Only a few hundred protesters remained out of the thousands who set up roadblocks and trapped vehicles outside the police headquarters on Friday, protesting against an unpopular extradition bill.

Millions of people, fearing an erosion of their freedoms, have clogged the streets of the Asian financial centre this month to rally against the bill, which would allow people to be extradited to the mainland to face trial in courts controlled by the Communist Party.

Opponents of the extradition bill fear the law could put them at the mercy of the mainland Chinese justice system.

It triggered the most violent protests in decades when police fired rubber bullets and tear gas to disperse the crowds.

On Friday, groups of mostly students wearing hard hats and goggles held a generally peaceful protest to demand that leader Carrie Lam, who promoted and then postponed the bill, scrap it altogether.

The crisis, which has been the greatest popular challenge to Chinese President Xi Jinping since he took power in 2012, once again forced the temporary closure of Hong Kong government offices over security concerns.

Roads that would normally be jammed with traffic near the heart of the former British colony were empty, with demonstrators reinforcing roadblocks with metal barriers.

"Never surrender," echoed through the streets as the protesters chanted near police headquarters and called on police chief Stephen Lo to step down.

In a statement early on Saturday, police said the protesters had seriously affected their work including the provision of emergency services to the public.

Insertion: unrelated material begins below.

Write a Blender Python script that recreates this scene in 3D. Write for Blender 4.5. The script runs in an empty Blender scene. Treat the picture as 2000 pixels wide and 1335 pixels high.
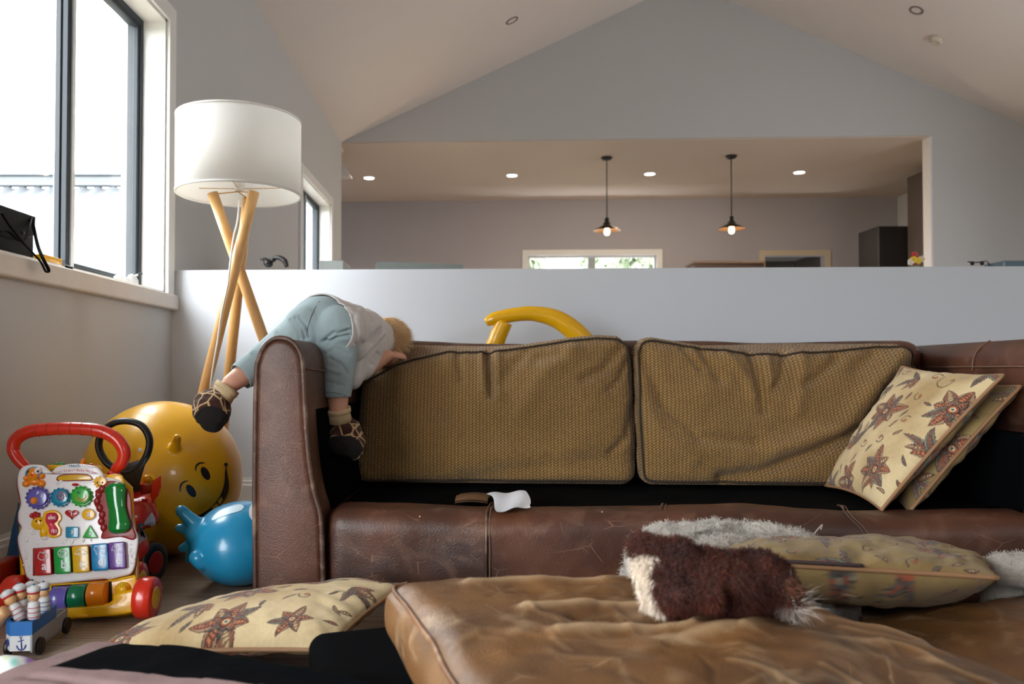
import bpy, bmesh, math, random
import numpy as np
from mathutils import Vector, Matrix
from mathutils.geometry import tessellate_polygon

sc = bpy.context.scene
COL = sc.collection
PI = math.pi

# ------------------------------------------------------------------ camera
FP = 1555.56; CX = 942.0; AY = 691.4; PITCH = math.radians(1.2); CAMZ = 0.6
cam_d = bpy.data.cameras.new('camera'); cam = bpy.data.objects.new('camera', cam_d)
COL.objects.link(cam); sc.camera = cam
cam.location = (0, 0, CAMZ); cam.rotation_euler = (PI / 2 + PITCH, 0, 0)
cam_d.sensor_width = 36; cam_d.lens = 28
cam_d.shift_x = (1000 - CX) / 2000; cam_d.shift_y = (AY - 667.5) / 2000
cam_d.clip_start = 0.05; cam_d.clip_end = 200
cam_d.dof.use_dof = True; cam_d.dof.focus_distance = 2.15; cam_d.dof.aperture_fstop = 4.5

# ------------------------------------------------------------------ world, daylight, exposure
w = bpy.data.worlds.new('overcast_sky'); sc.world = w; w.use_nodes = True
nt = w.node_tree; bgn = nt.nodes['Background']
tc = nt.nodes.new('ShaderNodeTexCoord'); sp = nt.nodes.new('ShaderNodeSeparateXYZ')
rmp = nt.nodes.new('ShaderNodeValToRGB')
nt.links.new(tc.outputs['Generated'], sp.inputs[0]); nt.links.new(sp.outputs['Z'], rmp.inputs[0])
rmp.color_ramp.elements[0].color = (0.93, 0.96, 1.0, 1); rmp.color_ramp.elements[1].color = (0.97, 0.985, 1.0, 1)
nt.links.new(rmp.outputs[0], bgn.inputs[0])
bgn.inputs[1].default_value = 1.9
sc.view_settings.view_transform = 'Standard'; sc.view_settings.look = 'None'
sc.view_settings.gamma = 1.0; sc.view_settings.use_curve_mapping = False
sc.view_settings.exposure = 3.25
sc.cycles.max_bounces = 8; sc.cycles.diffuse_bounces = 5; sc.cycles.transparent_max_bounces = 12
sc.cycles.caustics_reflective = False; sc.cycles.caustics_refractive = False
sc.cycles.sample_clamp_indirect = 6

def portal(loc, rot, sx, sy):
    l = bpy.data.lights.new('window_daylight', 'AREA'); l.shape = 'RECTANGLE'; l.size = sx; l.size_y = sy
    l.cycles.is_portal = True
    o = bpy.data.objects.new('window_daylight', l); COL.objects.link(o); o.location = loc; o.rotation_euler = rot
XW = -1.44                       # inner face of the left wall
portal((XW - .22, 2.95, 1.58), (0, -PI / 2, 0), 1.3, 1.35)      # left window in view
portal((XW - .22, -.7, .85), (0, -PI / 2, 0), 1.5, 3.0)        # left window beside the camera
portal((XW - .22, 6.9, 1.58), (0, -PI / 2, 0), 1.3, 1.3)        # far left window
portal((3.0, -3.2, 1.85), (PI / 2, 0, 0), 1.0, .7)              # small window behind the camera
portal((5.78, 4.9, 1.3), (0, PI / 2, 0), 1.6, 1.0)              # unseen opening added in the right wall to brighten ceiling and gable
portal((-2.95, 9.7, 1.3), (0, -PI / 2, 0), 2.0, 1.8)             # kitchen side doors
portal((1.5, 11.15, 1.6), (-PI / 2, 0, 0), 2.0, 1.3)            # kitchen window

# ------------------------------------------------------------------ projections
_cp, _sp = math.cos(PITCH), math.sin(PITCH)
def ray(px, py):
    u = (px - CX) / FP; v = (AY - py) / FP
    return Vector((u, _cp - v * _sp, _sp + v * _cp))
O = Vector((0, 0, CAMZ))
def P(px, py, Y):
    d = ray(px, py); return O + d * (Y / d.y)
def PZ(px, py, z):
    d = ray(px, py); return O + d * ((z - CAMZ) / d.z)
def PX(px, py, x):
    d = ray(px, py); return O + d * (x / d.x)
def PP(px, py, p0, n):
    d = ray(px, py); n = Vector(n); return O + d * ((Vector(p0) - O).dot(n) / d.dot(n))

# ------------------------------------------------------------------ numpy noise
_rng = np.random.RandomState(7)
_tab = _rng.rand(64, 64, 64).astype(np.float32)
def noise3(p, s=1.0, seed=0.0):
    q = np.asarray(p, float) * s + seed * 17.13 + 100.0
    i = np.floor(q).astype(int); f = q - i; f = f * f * (3 - 2 * f); i &= 63; j = (i + 1) & 63
    r = 0
    for dx in (0, 1):
        for dy in (0, 1):
            for dz in (0, 1):
                a = (j if dx else i)[..., 0]; b = (j if dy else i)[..., 1]; c = (j if dz else i)[..., 2]
                wgt = (f[..., 0] if dx else 1 - f[..., 0]) * (f[..., 1] if dy else 1 - f[..., 1]) * (f[..., 2] if dz else 1 - f[..., 2])
                r = r + wgt * _tab[a, b, c]
    return r * 2 - 1
def fbm(p, s=1.0, seed=0.0, o=3):
    r = 0; a = 1.0
    for k in range(o):
        r = r + a * noise3(p, s, seed + k * 3.7); s *= 2.03; a *= .5
    return r

# ------------------------------------------------------------------ materials
def lin(c):
    r = []
    for x in c[:3]:
        x = x / 255.0; r.append(x / 12.92 if x <= .04045 else ((x + .055) / 1.055) ** 2.4)
    return tuple(r) + (1.0,)
def N(nt, t, **k):
    n = nt.nodes.new(t)
    for a, b in k.items(): setattr(n, a, b)
    return n
def L(nt, a, b): nt.links.new(a, b)
def mat(name, col, rough=.5, var=.06, scale=20, bump=0.0, bscale=80, metal=0.0, attr=None, spec=.5, emit=None, estr=0,
        coat=0, trans=0, sheen=0, sss=0, detail=4):
    m = bpy.data.materials.new(name); m.use_nodes = True; nt = m.node_tree
    b = nt.nodes['Principled BSDF']
    tc = N(nt, 'ShaderNodeTexCoord')
    nz = N(nt, 'ShaderNodeTexNoise'); nz.inputs['Scale'].default_value = scale; nz.inputs['Detail'].default_value = detail
    L(nt, tc.outputs['Object'], nz.inputs['Vector'])
    mr = N(nt, 'ShaderNodeMapRange'); mr.inputs[3].default_value = 1 - var; mr.inputs[4].default_value = 1 + var
    L(nt, nz.outputs[0], mr.inputs[0])
    mx = N(nt, 'ShaderNodeMix', data_type='RGBA', blend_type='MULTIPLY'); mx.inputs[0].default_value = 1
    if attr:
        at = N(nt, 'ShaderNodeAttribute', attribute_name=attr); L(nt, at.outputs['Color'], mx.inputs[6])
    else:
        mx.inputs[6].default_value = lin(col)
    L(nt, mr.outputs[0], mx.inputs[7]); L(nt, mx.outputs[2], b.inputs['Base Color'])
    b.inputs['Roughness'].default_value = rough; b.inputs['Metallic'].default_value = metal
    b.inputs['Specular IOR Level'].default_value = spec; b.inputs['Coat Weight'].default_value = coat
    b.inputs['Transmission Weight'].default_value = trans
    b.inputs['Sheen Weight'].default_value = sheen
    if sss:
        b.inputs['Subsurface Weight'].default_value = sss; b.inputs['Subsurface Radius'].default_value = (.02, .008, .004)
        b.inputs['Subsurface Scale'].default_value = .5
    if emit:
        b.inputs['Emission Color'].default_value = lin(emit); b.inputs['Emission Strength'].default_value = estr
    if bump:
        n2 = N(nt, 'ShaderNodeTexNoise'); n2.inputs['Scale'].default_value = bscale; n2.inputs['Detail'].default_value = 3
        L(nt, tc.outputs['Object'], n2.inputs['Vector'])
        bp = N(nt, 'ShaderNodeBump'); bp.inputs['Strength'].default_value = bump; bp.inputs['Distance'].default_value = .004
        L(nt, n2.outputs[0], bp.inputs['Height']); L(nt, bp.outputs[0], b.inputs['Normal'])
    return m
def leather(name, base, dark, pale, wear=.5, scratch=.6, rough=.42, attr=None):
    m = mat(name, base, rough=rough, bump=.25, bscale=260); nt = m.node_tree; b = nt.nodes['Principled BSDF']
    tc = nt.nodes['Texture Coordinate']
    def nz(s, d, mp=None, dist=0):
        n = N(nt, 'ShaderNodeTexNoise'); n.inputs['Scale'].default_value = s; n.inputs['Detail'].default_value = d
        n.inputs['Distortion'].default_value = dist
        if mp:
            q = N(nt, 'ShaderNodeMapping'); q.inputs['Scale'].default_value = mp[0]; q.inputs['Rotation'].default_value = mp[1]
            L(nt, tc.outputs['Object'], q.inputs[0]); L(nt, q.outputs[0], n.inputs['Vector'])
        else: L(nt, tc.outputs['Object'], n.inputs['Vector'])
        return n.outputs[0]
    def rampf(x, a, c):
        r = N(nt, 'ShaderNodeMapRange'); r.inputs[1].default_value = a; r.inputs[2].default_value = c
        L(nt, x, r.inputs[0]); return r.outputs[0]
    def mixc(f, A, B):
        x = N(nt, 'ShaderNodeMix', data_type='RGBA')
        L(nt, f, x.inputs[0])
        for i, v in ((6, A), (7, B)):
            if isinstance(v, tuple): x.inputs[i].default_value = v
            else: L(nt, v, x.inputs[i])
        return x.outputs[2]
    def mul(x, k):
        q = N(nt, 'ShaderNodeMath', operation='MULTIPLY'); L(nt, x, q.inputs[0])
        if isinstance(k, (int, float)): q.inputs[1].default_value = k
        else: L(nt, k, q.inputs[1])
        return q.outputs[0]
    c = mixc(rampf(nz(5, 6), .35, .68), lin(base), lin(dark))
    c = mixc(mul(rampf(nz(11, 8, dist=1.2), .52, .8), wear), c, lin(pale))
    for k, rt in enumerate(((0, .5, .3), (.2, -.7, 1.0), (.3, .9, -.4))):      # fine scratches
        v = N(nt, 'ShaderNodeTexVoronoi', feature='DISTANCE_TO_EDGE'); v.inputs['Scale'].default_value = 5 + 2 * k
        q = N(nt, 'ShaderNodeMapping'); q.inputs['Rotation'].default_value = rt; q.inputs['Scale'].default_value = (1, 1, 1.9)
        L(nt, tc.outputs['Object'], q.inputs[0]); L(nt, q.outputs[0], v.inputs['Vector'])
        e = rampf(v.outputs['Distance'], .008, .002)
        mk_ = rampf(nz(9 + 3 * k, 2), .56, .62)
        c = mixc(mul(mul(e, mk_), scratch), c, lin(pale))
    if attr:
        at = N(nt, 'ShaderNodeAttribute', attribute_name=attr); sx = N(nt, 'ShaderNodeSeparateColor')
        L(nt, at.outputs['Color'], sx.inputs[0])
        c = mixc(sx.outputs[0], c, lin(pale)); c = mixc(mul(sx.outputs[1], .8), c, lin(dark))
    L(nt, c, b.inputs['Base Color'])
    return m
def glass_mat(name):
    m = bpy.data.materials.new(name); m.use_nodes = True; nt = m.node_tree; nt.nodes.clear()
    o = N(nt, 'ShaderNodeOutputMaterial'); t = N(nt, 'ShaderNodeBsdfTransparent'); g = N(nt, 'ShaderNodeBsdfGlossy')
    t.inputs[0].default_value = (.97, .98, .98, 1); g.inputs['Roughness'].default_value = .03
    x = N(nt, 'ShaderNodeMixShader'); x.inputs[0].default_value = .05
    L(nt, t.outputs[0], x.inputs[1]); L(nt, g.outputs[0], x.inputs[2]); L(nt, x.outputs[0], o.inputs[0])
    return m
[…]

"Police have shown the greatest tolerance to the protesters...but their means of expressing views have become illegal, irrational and unreasonable. Police will stringently follow up on these illegal activities."

Hong Kong returned to Chinese rule in 1997 and since then has been governed under a "one country, two systems" formula that allows more freedoms than mainland China, including a much-cherished independent judiciary.

Beijing's squeeze sparked pro-democracy protests in 2014 that paralysed parts of the city for 79 days.

Many accuse China of obstructing democratic reforms, interfering with elections and of being behind the disappearance of five Hong Kong-based booksellers, starting in 2015, who specialised in works critical of Chinese leaders.

Friday's marchers demanded that the government drop all charges against those arrested in last week's clashes, charge police with what they describe as violent action and stop referring to the protests as a riot.

The government said the protests had caused much disruption and appealed for them to act peacefully and rationally. With regard to the bill, it said the government had put a stop to legislation on the matter.

The turmoil has raised questions over Lam's ability to govern, two years after she was elected and pledged to "unite and move forward".

While Lam admitted shortcomings over the bill and said she had heard the people "loud and clear", she has rejected repeated calls to step down.